May 1, 2017 (EIRNS)—After weeks in which the American public and Congress were getting no warnings whatsoever of the looming corporate debt bubble meltdown here, a stock market newsletter has pointed to what EIR is warning of.

ETF Daily News ran an analysis, "These Sectors Are Most Vulnerable as Corporate Debt Reaches Record Level," which used charts from the recent International Monetary Fund "Global Financial Stability Report, 2017."

"U.S. companies have added a whopping $7.8 trillion of debt and other liabilities since 2010.... And in just seven years!", the newsletter reported. "Debt is piling up so fast that it’s nearing the bloated debt levels not seen since the 2008 financial crisis.... When that kind of cash is added at super-low interest rates—unsustainable super-low interest rates—then things get nasty rather quickly for corporate balance sheets when interest rates tick higher.... Since the Federal Reserve began normalizing rates, corporate credit fundamentals have weakened big time.
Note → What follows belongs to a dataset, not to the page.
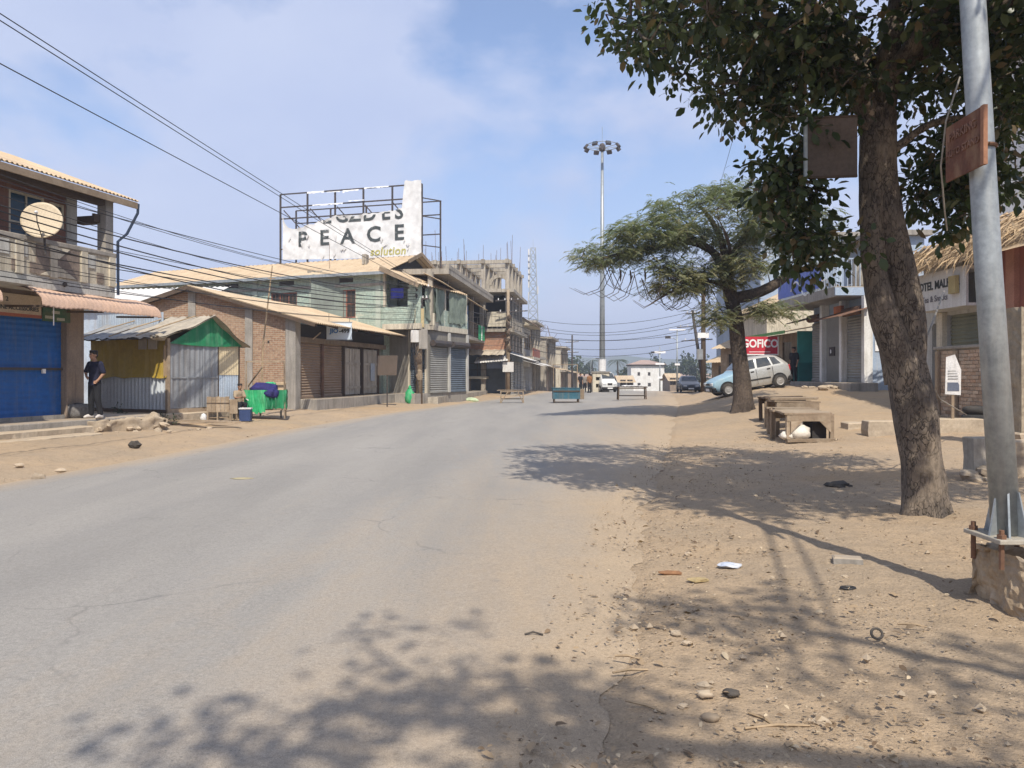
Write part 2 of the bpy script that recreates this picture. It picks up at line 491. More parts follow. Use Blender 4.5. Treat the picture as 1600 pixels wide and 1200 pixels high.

And that’s created the conditions that historically precede a credit-cycle downturn"

—a euphemism for a debt meltdown.

The author uses IMF charts to point out that U.S. companies’ interest-coverage ratios—their ratio of earnings to interest payments—are falling fast and have reached the level of about 4.5 characteristic of the 2001 recession and 2008 crash, whereas after years of zero interest rates, the opposite should be happening; their leverage ratios have reached record highs.

Meanwhile in Canada’s superinflated housing market, the failure of Home Capital has produced its first clear contagion, a run on Canada’s Equitable Group mortgage bank.